しかしこのネタには一歩間違えればマヌケといえるところに味があって、いくらこの舞台神楽に絡めた反轉ぶりが本作のキモとはいえ、実際のこの現場を舞台の外から眺めていたら完全に吹き出してしまうとは思うのですけど、物語は最後までシリアスに進みます。これまた霞センセだったら絶對にバカミスのネタとして完結するような代物ながら、ギャグやユーモアに転ばないところが柄刀ミステリの味、でしょうか。
「密室の中のジョゼフィーヌ」は、現代家屋での密室という趣向ながら、密室そのものよりも、密室をこしらえた動機に奇想が光る一作です。密室を構成する為の一要素がトンデモないものになってしまうという驚くべき着想から、事件の周辺で起こっていた様々な出來事が全て繋がるところの快感は「炎の行方」にも並ぶ見事さで、密室でありながら最大の眼目が密室の方法そのものにはないところも個人的には高評価。
「百匹めの猿」は、名探偵が勢揃いしたところで、不可能趣味溢れる犯罪の謎解きがなされるのですけど、これにタイトルにもある百匹めの猿だのシンクロニシティなどといったトンデモすれすれのネタが大量投入することによって、最後には「これって黒死館?」みたいな奇天烈な眞相開示に、詩情をきかせた幕引きが不思議な余韻を残す問題作。

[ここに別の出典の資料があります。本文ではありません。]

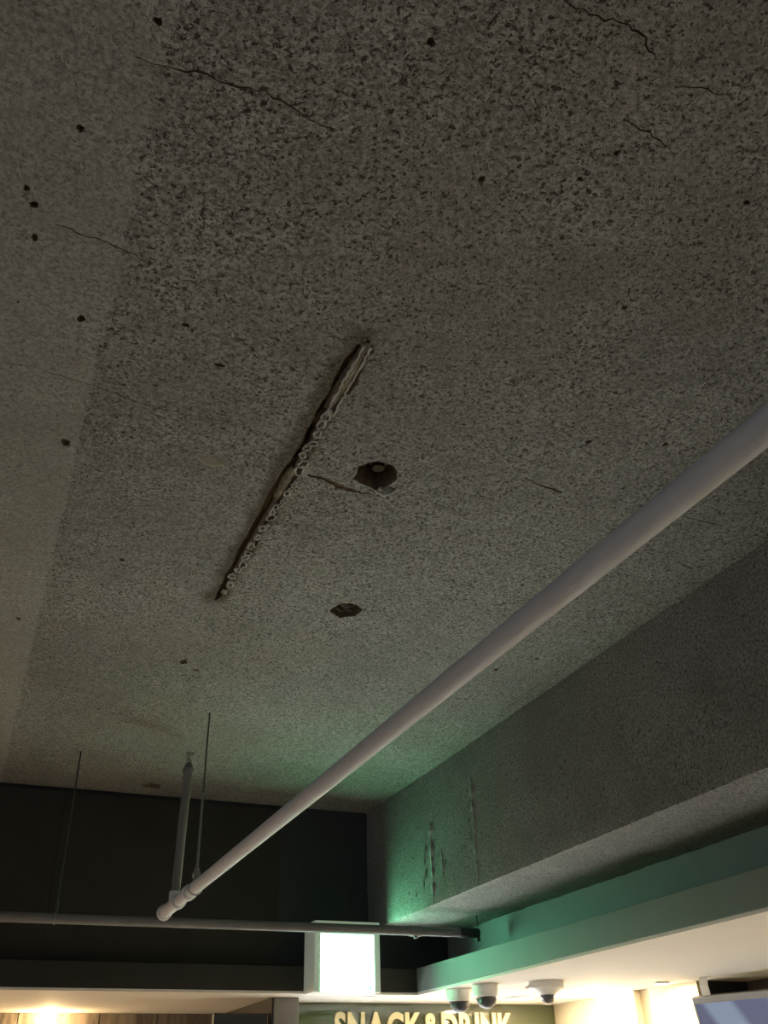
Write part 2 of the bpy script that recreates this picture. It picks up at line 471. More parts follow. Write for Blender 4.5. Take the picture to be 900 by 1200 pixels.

「コクピット症候群」はガス殺という、らしくない殺害方法にホワイダニットを絡めた発想が見事で、推理の展開としてはガス殺しの方法に焦點を當てて進められるものの、最後にはその動機が一番のキモであったことが明らかにされるという趣向です。前面に押し出した謎を追いかける過程で、その背後に隱されていた謎が眞相を開示するという構成はこれまた自動発火装置のネタを大胆に明かしながら實は大ネタは別のところにあった「炎の行方」や、密室の方法にこだわりながらも最後にはそれ以上の奇想が明らかにされる「密室の中のジョゼフィーヌ」にも共通する見せ方だな、と感心した次第です。
時に解説で野崎氏曰く、「ifの迷宮」を取り上げて、柄刀氏の作風を「純本格の原理を追い求めるほどに社会化されたテーマに開かれていく」と評價し、「島田荘司は孤立しているわけではない。柄刀が柄刀派であるかぎり、ロマンとバロックの種は尽きないだろう」と述べているのですけど、このあと、
今のところ、この二人につながるような壮大なスケールを備えた書き手は現れていないが、出てくる可能性はある。
と、何だか島田御大の風格を継承する作家として、柄刀氏のほかにここは是非とも谺健二の名前を挙げたい自分としては、野崎氏の頭ン中では谺氏のことがスッカリ忘れられている、或いは無視されていることにちょっとガッカリ、というか、落ち込んでしまいましたよ。新作を発表せず、或いは断筆したのではないかとも思われている谺氏は本格ミステリの業界においては既に過去の人、なんですかねえ。谺氏の新作を今でも心待ちにしている自分としては悲しい限りです。